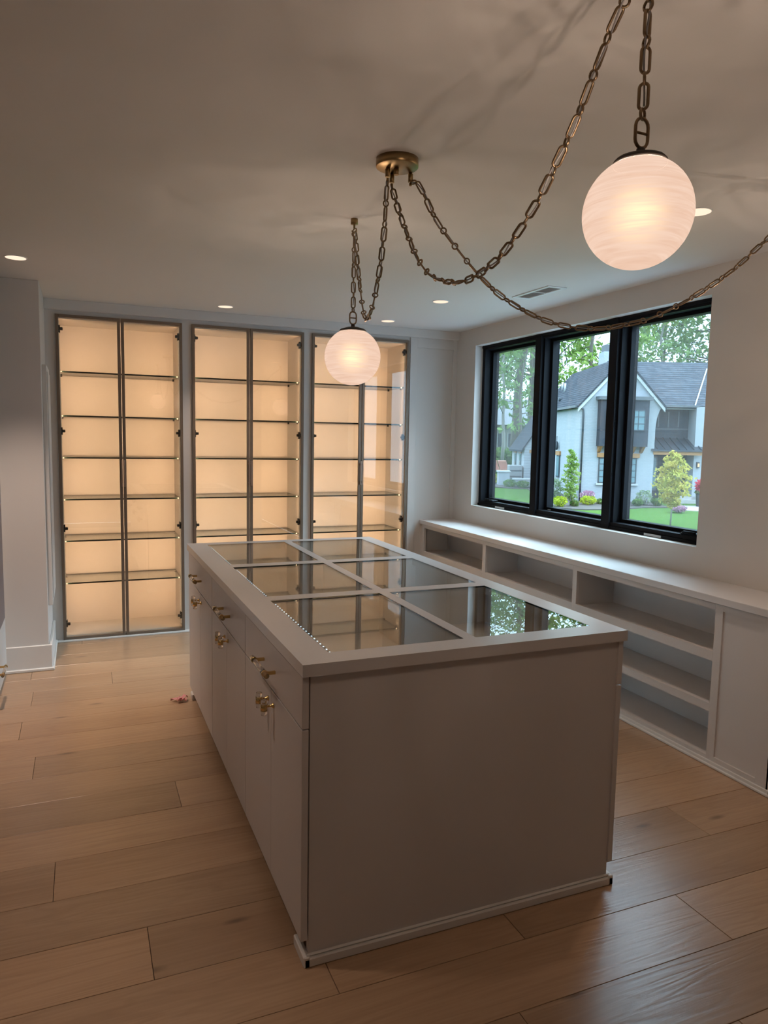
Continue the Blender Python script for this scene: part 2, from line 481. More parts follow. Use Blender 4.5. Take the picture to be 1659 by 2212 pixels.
b.box(-.748, -.742, 3.30, 3.66, .45, 1.93, .002)
struct('trim_4', b, M['wall'])
b = MB().box(-1.05, -.757, 3.172, 3.19, 0, .168, .003).box(-1.05, -.745, 3.158, 3.19, 0, .02, .004)
b.box(-.775, -.757, 3.19, 3.84, 0, .168, .003).box(-.775, -.745, 3.19, 3.84, 0, .02, .004)
struct('baseboard_left', b, M['base'])

# floor: subfloor + one object for each oak plank
fl = struct('floor', MB().box(X0, WX, Y0, 4.42, -.05, -.0065), M['dark'])
PW = .2405
known = {(-3, ): [.51], (-1, ): [.078, .69], (0, ): [-.396, 1.72], (2, ): [-.674, 1.05], (4, ): [-.20, 1.62], (6, ): [-.788, 1.30], (8, ): [-.877, .9],
         (1, ): [-1.2, .95], (3, ): [-1.3, .5], (5, ): [-1.1, .55], (7, ): [-1.4, .40], (-2, ): [-.62, 1.30], (-4, ): [-.9, 1.05], (-5, ): [-.3, 1.5]}
for k in range(-13, 16):
    y0 = .119+PW*k; y1 = y0+PW-.0018
    if y1 > 3.845: y1 = 3.845
    if y1-y0 < .03: continue
    js = known.get((k,)) or sorted([-1.2+R.random()*.9, .4+R.random()*1.2])
    cut = [X0+.01]+js+[WX-.01]
    for a, c in zip(cut[:-1], cut[1:]):
        cx, cy = (a+c)/2, (y0+y1)/2
        p = MB().box(a-cx, c-.0016-cx, y0-cy, y1-cy, -.006, 0, .0009)
        part('plank', p, M['oak'], fl, (cx, cy, R.uniform(-.0004, 0)))

# ------------------------------------------------------------------ window
win = struct('window_1', MB().box(2.60, 2.728, WY0, WY0+.04, WZ0, WZ1).box(2.60, 2.728, WY1-.04, WY1, WZ0, WZ1)
             .box(2.60, 2.728, WY0+.04, WY1-.04, WZ0, WZ0+.045).box(2.60, 2.728, WY0+.04, WY1-.04, WZ1-.035, WZ1)
             .box(2.592, 2.60, WY0, WY1, WZ0, WZ0+.02).box(2.592, 2.60, WY0, WY1, WZ1-.02, WZ1), M['black'])
UW = (WY1-WY0)/3
for i in (1, 2):
    y = WY0+UW*i
    part('mullion', MB().box(2.585, 2.61, y-.037, y+.037, WZ0, WZ1, .002).box(2.61, 2.728, y-.052, y+.052, WZ0, WZ1), M['black'], win)
for i in range(3):
    a, c = WY0+UW*i+(.04 if i == 0 else .052), WY0+UW*(i+1)-(.04 if i == 2 else .052)
    z0, z1 = WZ0+.045, WZ1-.035
    q = MB(); w = .022
    q.box(2.665, 2.726, a, a+w, z0, z1, .002).box(2.665, 2.726, c-w, c, z0, z1, .002).box(2.665, 2.726, a+w, c-w, z0, z0+w, .002).box(2.665, 2.726, a+w, c-w, z1-w, z1, .002)
    sash = part('sash', q, M['black'], win)
    part('pane', MB().box(2.715, 2.721, a+w, c-w, z0+w, z1-w), M['wing'], sash)
    if i != 1:
        part('insect_screen', MB().box(2.700, 2.701, a+w, c-w, z0+w, z1-w), M['screen'], sash)
        yc = (a+.09) if i == 0 else (c-.12)
        q = MB().box(2.597, 2.66, yc-.065, yc+.065, WZ0+.045, WZ0+.058, .004)
        q.tube([(2.60, yc+.05, WZ0+.05), (2.585, yc+.02, WZ0+.062), (2.585, yc-.06, WZ0+.062)], .009, 8)
        part('crank_handle', q, M['black'], win)
        yl = a+.36 if i == 0 else c-.32
        part('rating_label', MB().box(2.5905, 2.592, yl-.07, yl+.07, WZ0+.003, WZ0+.017), M['plate'], win, label='small silver rating label')
    else:
        part('rating_label', MB().box(2.6545, 2.665, c-.08, c-.05, WZ0+.047, WZ0+.052), M['plate'], win, label='small silver rating label')

# ------------------------------------------------------------------ glass-door display cabinets
def hinge_mb(x, s, z):
    q = MB()
    q.lathe([(.016, 0), (.016, .008), (.011, .011)], 12, (x, YB-.004, z), axis=1)
    q.box(min(x, x+s*.03), max(x, x+s*.03), YB+.002, YB+.028, z-.010, z+.010, .003)
    q.box(min(x-s*.004, x+s*.012), max(x-s*.004, x+s*.012), YB+.02, YB+.05, z-.028, z+.028, .003)
    return q
SH = [1.98, 1.662, 1.357, 1.048, .738, .42]
CB = 4.285
clabs = ['tall glass-door display cabinet at the left end of the back wall', 'tall glass-door display cabinet between two others on the back wall',
         'tall glass-door display cabinet nearest the window, partly behind the small hanging globe']
for ui, (xa, xm, xb) in enumerate(UNITS):
    c = thing('display_cabinet', ((xa+xb)/2, YB, 0), clabs[ui], 'cabinet', 'lit glass display cabinets')
    i0, i1 = xa+.018, xb-.018
    q = MB().box(i0-.018, i0, YB+.021, CB, .025, 2.372).box(i1, i1+.018, YB+.021, CB, .025, 2.372)
    q.box(i0-.018, i1+.018, CB, CB+.012, .012, 2.385).box(i0, i1, YB+.021, CB, 2.354, 2.372).box(i0, i1, YB+.021, CB, .012, .03)
    part('carcass', q, M['inner'], c)
    for dz, (da, db) in enumerate(((xa, xm-.0025), (xm+.0025, xb))):
        z0, z1, w = .008, 2.378, .021
        q = MB().box(da, da+w, YD, YD+.02, z0, z1, .001).box(db-w, db, YD, YD+.02, z0, z1, .001)
        q.box(da+w, db-w, YD, YD+.02, z0, z0+w, .001).box(da+w, db-w, YD, YD+.02, z1-w, z1, .001)
        d = part('door', q, M['bronze'], c)
        part('pane', MB().box(da+w-.002, db-w+.002, YD+.008, YD+.012, z0+w-.002, z1-w+.002), M['doorg'], d)
        hx, sg = (da+w-.002, 1) if dz == 0 else (db-w+.002, -1)
        for z in (2.28, 1.552, .838, .122): part('hinge', hinge_mb(hx, sg, z), M['hinge'], d)
        px = xm-.0085 if dz == 0 else xm+.0085
        q = MB().box(px-.0055, px+.0055, YD-.026, YD-.019, 1.146, 1.345, .0015)
        for z in (1.17, 1.32): q.box(px-.004, px+.004, YD-.02, YD, z-.005, z+.005)
        part('pull', q, M['pull'], d)
    for z in SH:
        q = MB().box(i0+.003, i1-.003, 3.914, CB-.008, z-.0055, z+.0055)
        q.m = [0, 0, 1, 1, 1, 1]
        s = part('shelf', q, [M['shelfg'], M['edge']], c)
        for (x, y) in ((i0+.006, 3.96), (i1-.006, 3.96), (i0+.006, CB-.05), (i1-.006, CB-.05)):
            part('shelf_pin', MB().box(x-.007, x+.007, y-.007, y+.007, z-.015, z-.005, .001), M['hinge'], s)
    for x, sg in ((i0+.004, 1), (i1-.004, -1)):
        part('led_strip', MB().box(x-.003, x+.003, YB+.0215, YB+.024, .06, 2.34), M['led'], c)
        light('led_light', 'AREA', c, (x+sg*.008, YB+.0255, 1.2), LED_W, LED_C, look((sg*.55, .83, 0)), shape='RECTANGLE', size=2.26, size_y=.01, spread=math.radians(125))
for o in list(S.objects):
    if o.type == 'LIGHT' and o.name.startswith('led_light'):
        d = Vector((1 if o.location.x < 0 else -1, 1.5, 0)).normalized()
        z = -d; x = Vector((0, 0, 1)); y = z.cross(x)
        o.rotation_euler = Matrix((x, y, z)).transposed().to_euler()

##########

**Work to complete**
All of the lines above should be retyped precisely, apart from the pictures.

**Answer**
Continue the Blender Python script for this scene: part 2, from line 481. More parts follow. Use Blender 4.5. Take the picture to be 1659 by 2212 pixels.
b.box(-.748, -.742, 3.30, 3.66, .45, 1.93, .002)
struct('trim_4', b, M['wall'])
b = MB().box(-1.05, -.757, 3.172, 3.19, 0, .168, .003).box(-1.05, -.745, 3.158, 3.19, 0, .02, .004)
b.box(-.775, -.757, 3.19, 3.84, 0, .168, .003).box(-.775, -.745, 3.19, 3.84, 0, .02, .004)
struct('baseboard_left', b, M['base'])

# floor: subfloor + one object for each oak plank
fl = struct('floor', MB().box(X0, WX, Y0, 4.42, -.05, -.0065), M['dark'])
PW = .2405
known = {(-3, ): [.51], (-1, ): [.078, .69], (0, ): [-.396, 1.72], (2, ): [-.674, 1.05], (4, ): [-.20, 1.62], (6, ): [-.788, 1.30], (8, ): [-.877, .9],
         (1, ): [-1.2, .95], (3, ): [-1.3, .5], (5, ): [-1.1, .55], (7, ): [-1.4, .40], (-2, ): [-.62, 1.30], (-4, ): [-.9, 1.05], (-5, ): [-.3, 1.5]}
for k in range(-13, 16):
    y0 = .119+PW*k; y1 = y0+PW-.0018
    if y1 > 3.845: y1 = 3.845
    if y1-y0 < .03: continue
    js = known.get((k,)) or sorted([-1.2+R.random()*.9, .4+R.random()*1.2])
    cut = [X0+.01]+js+[WX-.01]
    for a, c in zip(cut[:-1], cut[1:]):
        cx, cy = (a+c)/2, (y0+y1)/2
        p = MB().box(a-cx, c-.0016-cx, y0-cy, y1-cy, -.006, 0, .0009)
        part('plank', p, M['oak'], fl, (cx, cy, R.uniform(-.0004, 0)))

# ------------------------------------------------------------------ window
win = struct('window_1', MB().box(2.60, 2.728, WY0, WY0+.04, WZ0, WZ1).box(2.60, 2.728, WY1-.04, WY1, WZ0, WZ1)
             .box(2.60, 2.728, WY0+.04, WY1-.04, WZ0, WZ0+.045).box(2.60, 2.728, WY0+.04, WY1-.04, WZ1-.035, WZ1)
             .box(2.592, 2.60, WY0, WY1, WZ0, WZ0+.02).box(2.592, 2.60, WY0, WY1, WZ1-.02, WZ1), M['black'])
UW = (WY1-WY0)/3
for i in (1, 2):
    y = WY0+UW*i
    part('mullion', MB().box(2.585, 2.61, y-.037, y+.037, WZ0, WZ1, .002).box(2.61, 2.728, y-.052, y+.052, WZ0, WZ1), M['black'], win)
for i in range(3):
    a, c = WY0+UW*i+(.04 if i == 0 else .052), WY0+UW*(i+1)-(.04 if i == 2 else .052)
    z0, z1 = WZ0+.045, WZ1-.035
    q = MB(); w = .022
    q.box(2.665, 2.726, a, a+w, z0, z1, .002).box(2.665, 2.726, c-w, c, z0, z1, .002).box(2.665, 2.726, a+w, c-w, z0, z0+w, .002).box(2.665, 2.726, a+w, c-w, z1-w, z1, .002)
    sash = part('sash', q, M['black'], win)
    part('pane', MB().box(2.715, 2.721, a+w, c-w, z0+w, z1-w), M['wing'], sash)
    if i != 1:
        part('insect_screen', MB().box(2.700, 2.701, a+w, c-w, z0+w, z1-w), M['screen'], sash)
        yc = (a+.09) if i == 0 else (c-.12)
        q = MB().box(2.597, 2.66, yc-.065, yc+.065, WZ0+.045, WZ0+.058, .004)
        q.tube([(2.60, yc+.05, WZ0+.05), (2.585, yc+.02, WZ0+.062), (2.585, yc-.06, WZ0+.062)], .009, 8)
        part('crank_handle', q, M['black'], win)
        yl = a+.36 if i == 0 else c-.32
        part('rating_label', MB().box(2.5905, 2.592, yl-.07, yl+.07, WZ0+.003, WZ0+.017), M['plate'], win, label='small silver rating label')
    else:
        part('rating_label', MB().box(2.6545, 2.665, c-.08, c-.05, WZ0+.047, WZ0+.052), M['plate'], win, label='small silver rating label')

# ------------------------------------------------------------------ glass-door display cabinets
def hinge_mb(x, s, z):
    q = MB()
    q.lathe([(.016, 0), (.016, .008), (.011, .011)], 12, (x, YB-.004, z), axis=1)
    q.box(min(x, x+s*.03), max(x, x+s*.03), YB+.002, YB+.028, z-.010, z+.010, .003)
    q.box(min(x-s*.004, x+s*.012), max(x-s*.004, x+s*.012), YB+.02, YB+.05, z-.028, z+.028, .003)
    return q
SH = [1.98, 1.662, 1.357, 1.048, .738, .42]
CB = 4.285
clabs = ['tall glass-door display cabinet at the left end of the back wall', 'tall glass-door display cabinet between two others on the back wall',
         'tall glass-door display cabinet nearest the window, partly behind the small hanging globe']
for ui, (xa, xm, xb) in enumerate(UNITS):
    c = thing('display_cabinet', ((xa+xb)/2, YB, 0), clabs[ui], 'cabinet', 'lit glass display cabinets')
    i0, i1 = xa+.018, xb-.018
    q = MB().box(i0-.018, i0, YB+.021, CB, .025, 2.372).box(i1, i1+.018, YB+.021, CB, .025, 2.372)
    q.box(i0-.018, i1+.018, CB, CB+.012, .012, 2.385).box(i0, i1, YB+.021, CB, 2.354, 2.372).box(i0, i1, YB+.021, CB, .012, .03)
    part('carcass', q, M['inner'], c)
    for dz, (da, db) in enumerate(((xa, xm-.0025), (xm+.0025, xb))):
        z0, z1, w = .008, 2.378, .021
        q = MB().box(da, da+w, YD, YD+.02, z0, z1, .001).box(db-w, db, YD, YD+.02, z0, z1, .001)
        q.box(da+w, db-w, YD, YD+.02, z0, z0+w, .001).box(da+w, db-w, YD, YD+.02, z1-w, z1, .001)
        d = part('door', q, M['bronze'], c)
        part('pane', MB().box(da+w-.002, db-w+.002, YD+.008, YD+.012, z0+w-.002, z1-w+.002), M['doorg'], d)
        hx, sg = (da+w-.002, 1) if dz == 0 else (db-w+.002, -1)
        for z in (2.28, 1.552, .838, .122): part('hinge', hinge_mb(hx, sg, z), M['hinge'], d)
        px = xm-.0085 if dz == 0 else xm+.0085
        q = MB().box(px-.0055, px+.0055, YD-.026, YD-.019, 1.146, 1.345, .0015)
        for z in (1.17, 1.32): q.box(px-.004, px+.004, YD-.02, YD, z-.005, z+.005)
        part('pull', q, M['pull'], d)
    for z in SH:
        q = MB().box(i0+.003, i1-.003, 3.914, CB-.008, z-.0055, z+.0055)
        q.m = [0, 0, 1, 1, 1, 1]
        s = part('shelf', q, [M['shelfg'], M['edge']], c)
        for (x, y) in ((i0+.006, 3.96), (i1-.006, 3.96), (i0+.006, CB-.05), (i1-.006, CB-.05)):
            part('shelf_pin', MB().box(x-.007, x+.007, y-.007, y+.007, z-.015, z-.005, .001), M['hinge'], s)
    for x, sg in ((i0+.004, 1), (i1-.004, -1)):
        part('led_strip', MB().box(x-.003, x+.003, YB+.0215, YB+.024, .06, 2.34), M['led'], c)
        light('led_light', 'AREA', c, (x+sg*.008, YB+.0255, 1.2), LED_W, LED_C, look((sg*.55, .83, 0)), shape='RECTANGLE', size=2.26, size_y=.01, spread=math.radians(125))
for o in list(S.objects):
    if o.type == 'LIGHT' and o.name.startswith('led_light'):
        d = Vector((1 if o.location.x < 0 else -1, 1.5, 0)).normalized()
        z = -d; x = Vector((0, 0, 1)); y = z.cross(x)
        o.rotation_euler = Matrix((x, y, z)).transposed().to_euler()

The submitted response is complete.